Alors on sourit et on imagine Urfé sous sa tente militaire agiter ses personnages et griffonner cette réplique amusante de Sylvandre : « en toute sorte d'art il y a des personnes qui les font bien et d'autres mal. [...] L'Amour est de même, car on peut bien aimer, comme moi, et mal aimer, comme vous, et ainsi on me pourra nommer maître, et vous brouillon d'Amour » (I. 8). Urfé joue, prenant plaisir aux sophistications de l'honnête conversation, autant qu'à la description d'un duel maladroit où deux faux chevaliers (l'un sans valeur, l'autre sans vit) se blessent en trébuchant, qu'à celle d'une houlette « plantée entre les deux yeux » de l'envahisseur, d'un champ de bataille sans merci, des tableaux qui ornent le château d'Isoure ou les grottes du parc.
Rire d'histoires de bergères fouettées amoureusement dans les buissons ou de la sentimentalité dégoulinante de Tyrcis qui tombe à genoux en remerciant la destinée d'avoir laissé Sylvandre le saluer, s'émerveiller devant les ekphrasis magnifiques d'Adamas, s'épouvanter devant le bras tranché de Filidas ou le cercle de cadavres que trace le chevalier Ligdamon autour de lui, c'est peut-être tout simplement céder au charme d'un récit que le XIXe siècle (et moi, il y a quelques mois encore) a en grande partie jugé affligeant de préciosité et de longueur. Je crois enfin que L'Astrée m'a fait comprendre (plus profondément que je ne le faisais auparavant) que par le récit qu'on écrit et qu'on lit, on ne fait qu'agiter des poupées pour faire l'expérience imaginaire (2) de la vie dans toute sa variété, ses douceurs et ses violences, et surtout dans toute son incertitude.

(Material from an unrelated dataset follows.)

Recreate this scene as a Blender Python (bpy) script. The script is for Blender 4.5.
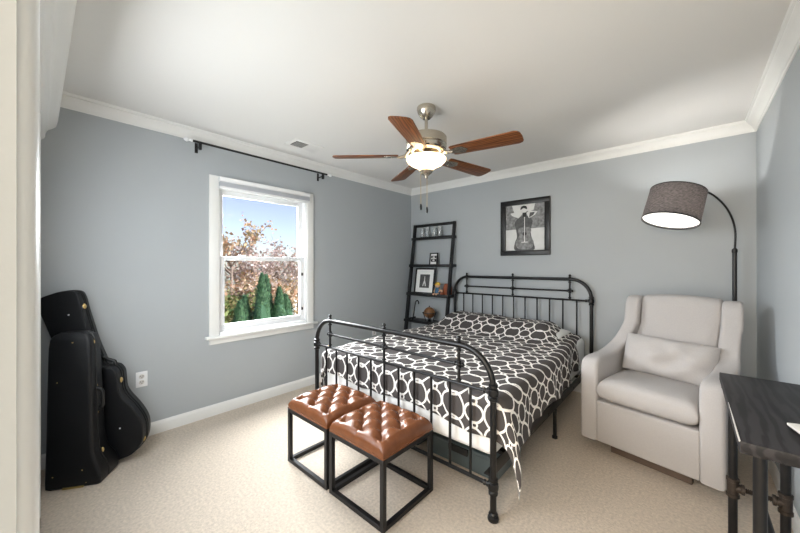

Jovialité et mélancolie, douceur et violence de l'honnête conversation, diversité des formes narratives, style doux et dispute, injonction constante au récit et absence d'écoute, forment dans L'Astrée l'image contrastée de « gracieux dédales », dans lesquels « les chemins, par leurs divers détours, se perd[ent] confusément l'un dans l'autre » sans laisser « pour leurs ombrages, d'être fort agréables » (I, 2). Le déploiement des discours, plus ou moins contradictoires, libres et agonistiques, constitue alors un labyrinthe duquel il s'agit de déduire des possibilités de résolution aux problèmes posés par l'amour, et plus largement par la coexistence avec l'autre. Après tout, le plus grand danger qu'explore L'Astrée, dans le jeu qui s'y déploie, c'est la solitude que le passage du temps risque à chaque instant de nous infliger.
Pour un roman inachevé, à l'image d'une séance de jeu laissé en suspens, petites poupées abandonnées sur le tapis, c'est presque un comble.
Quelques pistes pour les curieux qui n'en ont pas eu assez :
- « Un serpent dans la bergerie », Figures, Genette.
- https://astree.hypotheses.org/
(1) A-t-on un jour fait autre chose que de jouer à la poupée ?
(2) Les expériences imaginaires ont pour moi autant de force que les expériences réelles. Elles me semblent tout autant marquer l'identité que les événements réels et c'est peut-être aussi ce qui fait la force des histoires et leur pouvoir de transformation du réel.